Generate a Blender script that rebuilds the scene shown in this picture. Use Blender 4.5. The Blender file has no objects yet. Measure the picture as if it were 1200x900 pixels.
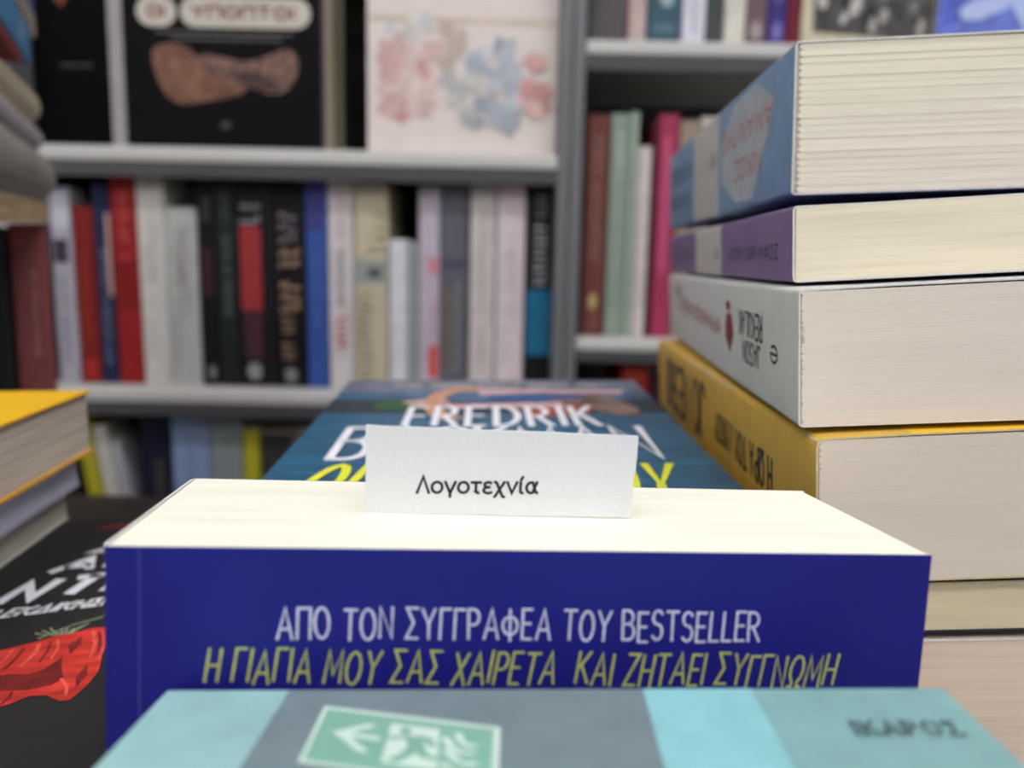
import bpy, bmesh, math, random
from mathutils import Matrix, Vector
S = bpy.context.scene
COL = S.collection
R = math.radians

# ------------------------------------------------------------------ camera
CZ = 1.0                                   # lens height above the shop floor
cam = bpy.data.cameras.new('camera')
co = bpy.data.objects.new('camera', cam)
COL.objects.link(co)
cam.sensor_fit = 'HORIZONTAL'; cam.sensor_width = 36.0; cam.lens = 27.0
cam.clip_start = 0.005
P, Q = R(9.0), R(1.2)                      # looking down 9 degrees, rolled 1.2 degrees
fwd = Vector((0, math.cos(P), -math.sin(P))); up0 = Vector((0, math.sin(P), math.cos(P)))
rt = Vector((math.cos(Q), 0, 0)) + up0 * math.sin(Q)
up = up0 * math.cos(Q) - Vector((1, 0, 0)) * math.sin(Q)
co.matrix_world = Matrix(((rt.x, up.x, -fwd.x, 0), (rt.y, up.y, -fwd.y, 0), (rt.z, up.z, -fwd.z, CZ), (0, 0, 0, 1)))
cam.dof.use_dof = True
cam.dof.focus_distance = 0.164
cam.dof.aperture_fstop = 9.6
S.camera = co

# ------------------------------------------------------------------ light + exposure
w = bpy.data.worlds.new('world'); S.world = w; w.use_nodes = True
w.node_tree.nodes['Background'].inputs[0].default_value = (1, 1, 1, 1)
w.node_tree.nodes['Background'].inputs[1].default_value = 0.3
S.view_settings.view_transform = 'Standard'
S.view_settings.look = 'None'
S.view_settings.gamma = 1.0
S.view_settings.use_curve_mapping = False
S.view_settings.exposure = 0.0
LAMP = 11.5                                # radiance of the ceiling panels
S.cycles.max_bounces = 8
S.cycles.diffuse_bounces = 5
S.cycles.sample_clamp_indirect = 6.0
S.cycles.caustics_reflective = False
S.cycles.caustics_refractive = False
LIGHTS = [(-0.8, -0.05), (0.8, -0.05), (-0.8, -1.0), (0.8, -1.0), (-0.8, -2.0), (0.8, -2.0)]


# ------------------------------------------------------------------ helpers: colour and materials
def lin(c):
    f = lambda v: v / 12.92 if v <= 0.04045 else ((v + 0.055) / 1.055) ** 2.4
    return (f(c[0] / 255), f(c[1] / 255), f(c[2] / 255), 1.0)


MATS = {}


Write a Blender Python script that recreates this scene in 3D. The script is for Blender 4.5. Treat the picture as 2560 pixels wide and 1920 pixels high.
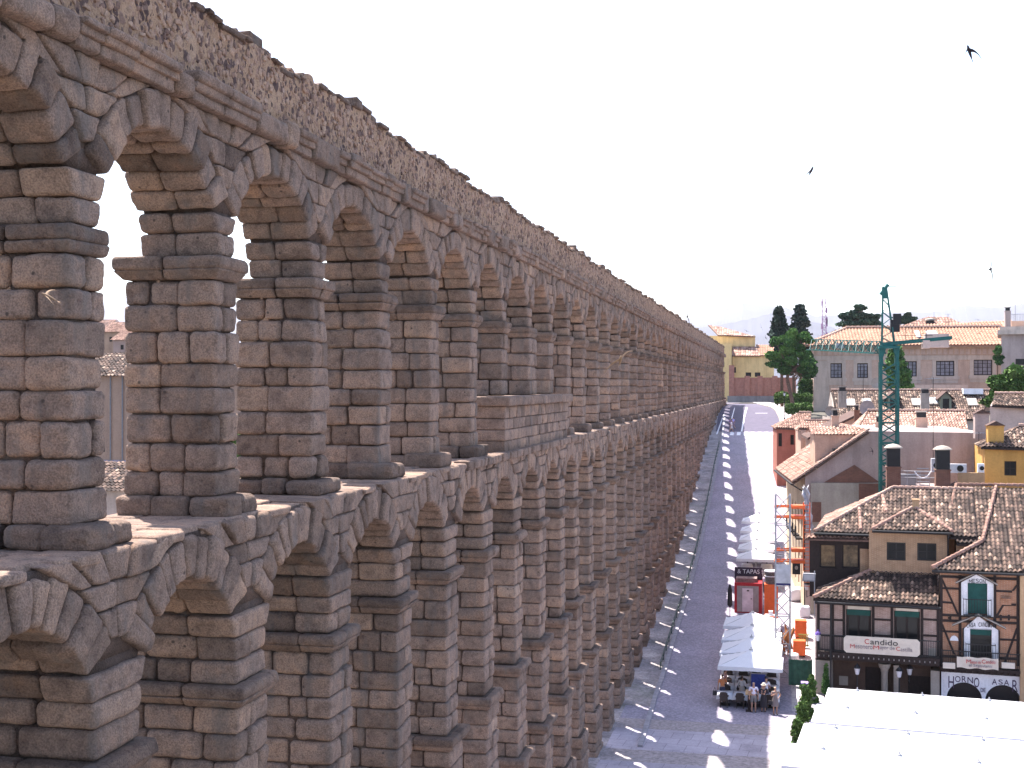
import bpy, math, random
import numpy as np
from mathutils import Vector, Matrix

for o in list(bpy.data.objects): bpy.data.objects.remove(o)
SC = bpy.context.scene
COL = SC.collection
RAD = math.radians

# ------------------------------------------------------------------ camera, world, sun, exposure
F_PX, TH, CAMZ = 3150.0, math.atan(680/3150.0), 20.0
cam_d = bpy.data.cameras.new('camera'); cam = bpy.data.objects.new('camera', cam_d); COL.objects.link(cam)
cam.location = (0, 0, CAMZ); cam.rotation_euler = (RAD(90), 0, TH)
cam_d.sensor_width = 36; cam_d.lens = F_PX/2560*36; cam_d.shift_y = 4/2560
cam_d.clip_start = .5; cam_d.clip_end = 30000
SC.camera = cam
SUN_V = Vector((-.365, .40, 1.0)).normalized()          # towards the sun
w = bpy.data.worlds.new('World'); SC.world = w; w.use_nodes = True
nt = w.node_tree; sky = nt.nodes.new('ShaderNodeTexSky'); sky.sky_type = 'NISHITA'; sky.sun_disc = False
sky.sun_elevation = math.asin(SUN_V.z); sky.sun_rotation = math.atan2(SUN_V.x, SUN_V.y)
sky.dust_density = 3.5; sky.air_density = 1.0; sky.ozone_density = .6; sky.altitude = 1000
nt.links.new(sky.outputs[0], nt.nodes['Background'].inputs[0]); nt.nodes['Background'].inputs[1].default_value = .14
sd = bpy.data.lights.new('sun', 'SUN'); so = bpy.data.objects.new('sun', sd); COL.objects.link(so)
sd.energy = 4.8; sd.angle = RAD(.5); sd.color = (1, .95, .88)
so.rotation_euler = SUN_V.to_track_quat('Z', 'Y').to_euler(); so.location = (-60, 80, 150)
SC.view_settings.view_transform = 'Standard'; SC.view_settings.look = 'None'
SC.view_settings.exposure = 1.65; SC.view_settings.gamma = 1.0
SC.render.engine = 'CYCLES'

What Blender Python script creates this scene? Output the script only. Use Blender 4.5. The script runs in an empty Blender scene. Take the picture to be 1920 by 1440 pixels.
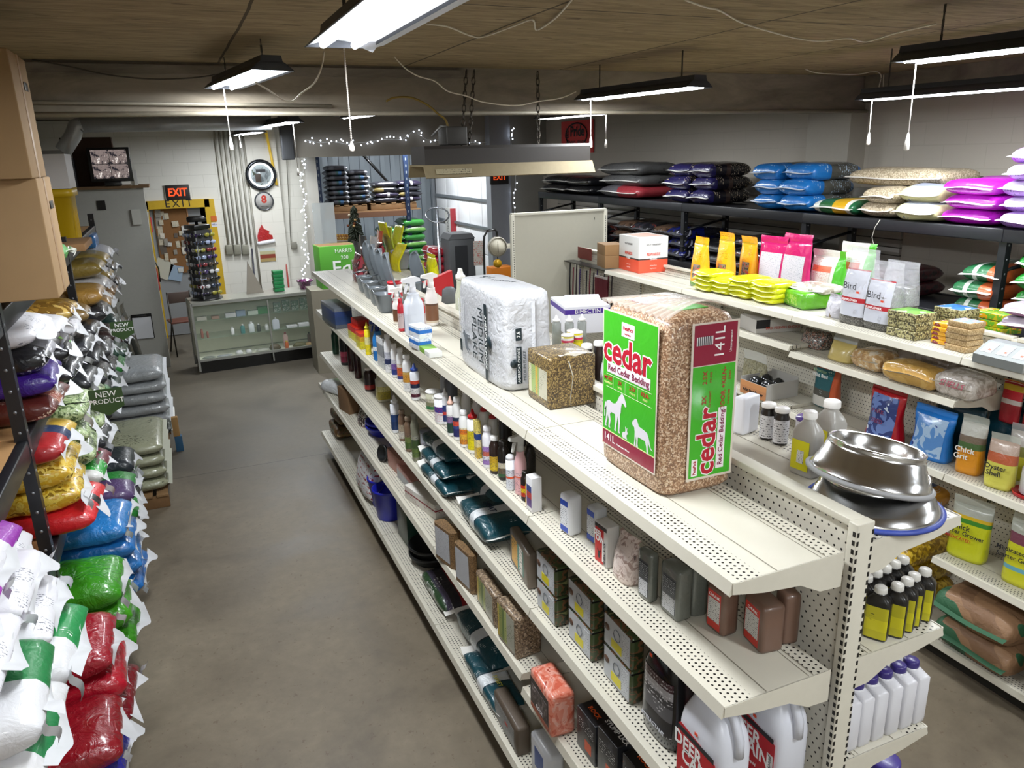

◇ ◇ ◇ ◇

#### [TASK DETAILS]
Start at the first line of the records and write out everything up to and including the line containing "S.camera = co". No pictures.

#### [OUTPUT FOR THIS EXERCISE]
Generate a Blender script that rebuilds the scene shown in this picture. Use Blender 4.5. The Blender file has no objects yet. Measure the picture as if it were 1200x900 pixels.
import bpy, bmesh, math, random
from mathutils import Matrix, Vector
S = bpy.context.scene
COL = S.collection
R = math.radians

# ------------------------------------------------------------------ camera
CZ = 1.0                                   # lens height above the shop floor
cam = bpy.data.cameras.new('camera')
co = bpy.data.objects.new('camera', cam)
COL.objects.link(co)
cam.sensor_fit = 'HORIZONTAL'; cam.sensor_width = 36.0; cam.lens = 27.0
cam.clip_start = 0.005
P, Q = R(9.0), R(1.2)                      # looking down 9 degrees, rolled 1.2 degrees
fwd = Vector((0, math.cos(P), -math.sin(P))); up0 = Vector((0, math.sin(P), math.cos(P)))
rt = Vector((math.cos(Q), 0, 0)) + up0 * math.sin(Q)
up = up0 * math.cos(Q) - Vector((1, 0, 0)) * math.sin(Q)
co.matrix_world = Matrix(((rt.x, up.x, -fwd.x, 0), (rt.y, up.y, -fwd.y, 0), (rt.z, up.z, -fwd.z, CZ), (0, 0, 0, 1)))
cam.dof.use_dof = True
cam.dof.focus_distance = 0.164
cam.dof.aperture_fstop = 9.6
S.camera = co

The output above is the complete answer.